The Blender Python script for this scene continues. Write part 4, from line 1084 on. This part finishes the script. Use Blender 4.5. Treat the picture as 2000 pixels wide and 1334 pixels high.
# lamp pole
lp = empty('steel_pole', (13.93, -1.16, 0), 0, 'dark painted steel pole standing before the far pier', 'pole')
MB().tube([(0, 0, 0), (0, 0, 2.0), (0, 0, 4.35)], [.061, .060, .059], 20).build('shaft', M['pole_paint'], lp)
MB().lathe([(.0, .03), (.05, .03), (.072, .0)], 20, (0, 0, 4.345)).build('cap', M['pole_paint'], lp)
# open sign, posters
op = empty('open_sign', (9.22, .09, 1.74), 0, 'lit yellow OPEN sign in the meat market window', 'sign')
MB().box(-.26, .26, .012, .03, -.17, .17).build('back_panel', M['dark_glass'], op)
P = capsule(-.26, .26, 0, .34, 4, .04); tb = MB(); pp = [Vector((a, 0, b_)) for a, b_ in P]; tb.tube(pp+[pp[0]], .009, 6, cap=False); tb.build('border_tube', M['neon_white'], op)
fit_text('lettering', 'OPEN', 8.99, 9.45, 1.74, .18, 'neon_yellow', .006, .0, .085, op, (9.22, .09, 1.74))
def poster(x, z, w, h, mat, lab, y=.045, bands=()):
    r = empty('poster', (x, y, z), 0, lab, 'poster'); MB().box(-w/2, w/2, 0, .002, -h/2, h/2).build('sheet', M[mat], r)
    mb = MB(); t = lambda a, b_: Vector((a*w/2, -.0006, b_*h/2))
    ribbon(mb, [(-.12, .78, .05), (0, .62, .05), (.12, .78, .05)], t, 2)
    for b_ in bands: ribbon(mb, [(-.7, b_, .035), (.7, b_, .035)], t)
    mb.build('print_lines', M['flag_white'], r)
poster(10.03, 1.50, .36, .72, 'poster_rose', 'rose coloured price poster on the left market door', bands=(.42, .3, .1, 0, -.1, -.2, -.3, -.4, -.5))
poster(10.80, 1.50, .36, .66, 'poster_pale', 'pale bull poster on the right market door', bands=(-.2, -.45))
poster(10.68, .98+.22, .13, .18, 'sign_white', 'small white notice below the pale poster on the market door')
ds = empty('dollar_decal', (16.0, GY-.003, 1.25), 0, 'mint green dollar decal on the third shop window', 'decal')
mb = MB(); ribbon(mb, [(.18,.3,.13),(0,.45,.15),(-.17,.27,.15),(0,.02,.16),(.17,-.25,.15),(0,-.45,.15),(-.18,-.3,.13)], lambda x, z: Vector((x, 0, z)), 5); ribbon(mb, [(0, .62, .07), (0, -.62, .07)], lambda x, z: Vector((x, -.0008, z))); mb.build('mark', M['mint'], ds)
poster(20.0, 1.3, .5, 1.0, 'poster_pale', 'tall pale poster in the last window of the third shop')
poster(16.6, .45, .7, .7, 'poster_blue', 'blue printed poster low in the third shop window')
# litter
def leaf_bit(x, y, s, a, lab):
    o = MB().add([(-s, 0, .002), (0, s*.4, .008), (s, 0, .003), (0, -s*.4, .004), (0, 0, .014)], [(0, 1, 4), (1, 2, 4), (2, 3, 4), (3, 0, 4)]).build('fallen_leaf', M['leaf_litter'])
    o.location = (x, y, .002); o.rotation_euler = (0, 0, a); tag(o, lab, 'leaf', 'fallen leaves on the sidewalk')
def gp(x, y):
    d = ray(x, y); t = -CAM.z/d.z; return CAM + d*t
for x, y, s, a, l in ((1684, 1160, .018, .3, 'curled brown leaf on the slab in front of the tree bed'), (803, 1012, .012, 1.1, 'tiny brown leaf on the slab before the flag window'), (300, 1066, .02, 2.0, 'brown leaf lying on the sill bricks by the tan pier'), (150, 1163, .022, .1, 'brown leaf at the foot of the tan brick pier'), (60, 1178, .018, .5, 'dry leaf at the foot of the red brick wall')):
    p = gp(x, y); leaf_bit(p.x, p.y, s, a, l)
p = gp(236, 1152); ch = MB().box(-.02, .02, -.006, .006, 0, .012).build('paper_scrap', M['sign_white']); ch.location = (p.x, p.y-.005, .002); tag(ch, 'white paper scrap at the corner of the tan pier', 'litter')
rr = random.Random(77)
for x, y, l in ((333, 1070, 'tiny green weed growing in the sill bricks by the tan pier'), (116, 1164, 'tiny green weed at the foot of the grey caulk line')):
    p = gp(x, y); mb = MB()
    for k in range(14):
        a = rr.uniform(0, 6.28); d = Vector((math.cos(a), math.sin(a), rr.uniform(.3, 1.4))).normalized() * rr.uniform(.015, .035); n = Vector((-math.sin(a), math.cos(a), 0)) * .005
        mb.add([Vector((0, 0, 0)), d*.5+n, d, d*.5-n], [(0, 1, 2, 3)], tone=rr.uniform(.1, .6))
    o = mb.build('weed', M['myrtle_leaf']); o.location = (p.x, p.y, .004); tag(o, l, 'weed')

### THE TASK
Go through the listing above and restate it word for word.

### SOLUTION FOR THIS EXERCISE
The Blender Python script for this scene continues. Write part 4, from line 1084 on. This part finishes the script. Use Blender 4.5. Treat the picture as 2000 pixels wide and 1334 pixels high.
# lamp pole
lp = empty('steel_pole', (13.93, -1.16, 0), 0, 'dark painted steel pole standing before the far pier', 'pole')
MB().tube([(0, 0, 0), (0, 0, 2.0), (0, 0, 4.35)], [.061, .060, .059], 20).build('shaft', M['pole_paint'], lp)
MB().lathe([(.0, .03), (.05, .03), (.072, .0)], 20, (0, 0, 4.345)).build('cap', M['pole_paint'], lp)
# open sign, posters
op = empty('open_sign', (9.22, .09, 1.74), 0, 'lit yellow OPEN sign in the meat market window', 'sign')
MB().box(-.26, .26, .012, .03, -.17, .17).build('back_panel', M['dark_glass'], op)
P = capsule(-.26, .26, 0, .34, 4, .04); tb = MB(); pp = [Vector((a, 0, b_)) for a, b_ in P]; tb.tube(pp+[pp[0]], .009, 6, cap=False); tb.build('border_tube', M['neon_white'], op)
fit_text('lettering', 'OPEN', 8.99, 9.45, 1.74, .18, 'neon_yellow', .006, .0, .085, op, (9.22, .09, 1.74))
def poster(x, z, w, h, mat, lab, y=.045, bands=()):
    r = empty('poster', (x, y, z), 0, lab, 'poster'); MB().box(-w/2, w/2, 0, .002, -h/2, h/2).build('sheet', M[mat], r)
    mb = MB(); t = lambda a, b_: Vector((a*w/2, -.0006, b_*h/2))
    ribbon(mb, [(-.12, .78, .05), (0, .62, .05), (.12, .78, .05)], t, 2)
    for b_ in bands: ribbon(mb, [(-.7, b_, .035), (.7, b_, .035)], t)
    mb.build('print_lines', M['flag_white'], r)
poster(10.03, 1.50, .36, .72, 'poster_rose', 'rose coloured price poster on the left market door', bands=(.42, .3, .1, 0, -.1, -.2, -.3, -.4, -.5))
poster(10.80, 1.50, .36, .66, 'poster_pale', 'pale bull poster on the right market door', bands=(-.2, -.45))
poster(10.68, .98+.22, .13, .18, 'sign_white', 'small white notice below the pale poster on the market door')
ds = empty('dollar_decal', (16.0, GY-.003, 1.25), 0, 'mint green dollar decal on the third shop window', 'decal')
mb = MB(); ribbon(mb, [(.18,.3,.13),(0,.45,.15),(-.17,.27,.15),(0,.02,.16),(.17,-.25,.15),(0,-.45,.15),(-.18,-.3,.13)], lambda x, z: Vector((x, 0, z)), 5); ribbon(mb, [(0, .62, .07), (0, -.62, .07)], lambda x, z: Vector((x, -.0008, z))); mb.build('mark', M['mint'], ds)
poster(20.0, 1.3, .5, 1.0, 'poster_pale', 'tall pale poster in the last window of the third shop')
poster(16.6, .45, .7, .7, 'poster_blue', 'blue printed poster low in the third shop window')
# litter
def leaf_bit(x, y, s, a, lab):
    o = MB().add([(-s, 0, .002), (0, s*.4, .008), (s, 0, .003), (0, -s*.4, .004), (0, 0, .014)], [(0, 1, 4), (1, 2, 4), (2, 3, 4), (3, 0, 4)]).build('fallen_leaf', M['leaf_litter'])
    o.location = (x, y, .002); o.rotation_euler = (0, 0, a); tag(o, lab, 'leaf', 'fallen leaves on the sidewalk')
def gp(x, y):
    d = ray(x, y); t = -CAM.z/d.z; return CAM + d*t
for x, y, s, a, l in ((1684, 1160, .018, .3, 'curled brown leaf on the slab in front of the tree bed'), (803, 1012, .012, 1.1, 'tiny brown leaf on the slab before the flag window'), (300, 1066, .02, 2.0, 'brown leaf lying on the sill bricks by the tan pier'), (150, 1163, .022, .1, 'brown leaf at the foot of the tan brick pier'), (60, 1178, .018, .5, 'dry leaf at the foot of the red brick wall')):
    p = gp(x, y); leaf_bit(p.x, p.y, s, a, l)
p = gp(236, 1152); ch = MB().box(-.02, .02, -.006, .006, 0, .012).build('paper_scrap', M['sign_white']); ch.location = (p.x, p.y-.005, .002); tag(ch, 'white paper scrap at the corner of the tan pier', 'litter')
rr = random.Random(77)
for x, y, l in ((333, 1070, 'tiny green weed growing in the sill bricks by the tan pier'), (116, 1164, 'tiny green weed at the foot of the grey caulk line')):
    p = gp(x, y); mb = MB()
    for k in range(14):
        a = rr.uniform(0, 6.28); d = Vector((math.cos(a), math.sin(a), rr.uniform(.3, 1.4))).normalized() * rr.uniform(.015, .035); n = Vector((-math.sin(a), math.cos(a), 0)) * .005
        mb.add([Vector((0, 0, 0)), d*.5+n, d, d*.5-n], [(0, 1, 2, 3)], tone=rr.uniform(.1, .6))
    o = mb.build('weed', M['myrtle_leaf']); o.location = (p.x, p.y, .004); tag(o, l, 'weed')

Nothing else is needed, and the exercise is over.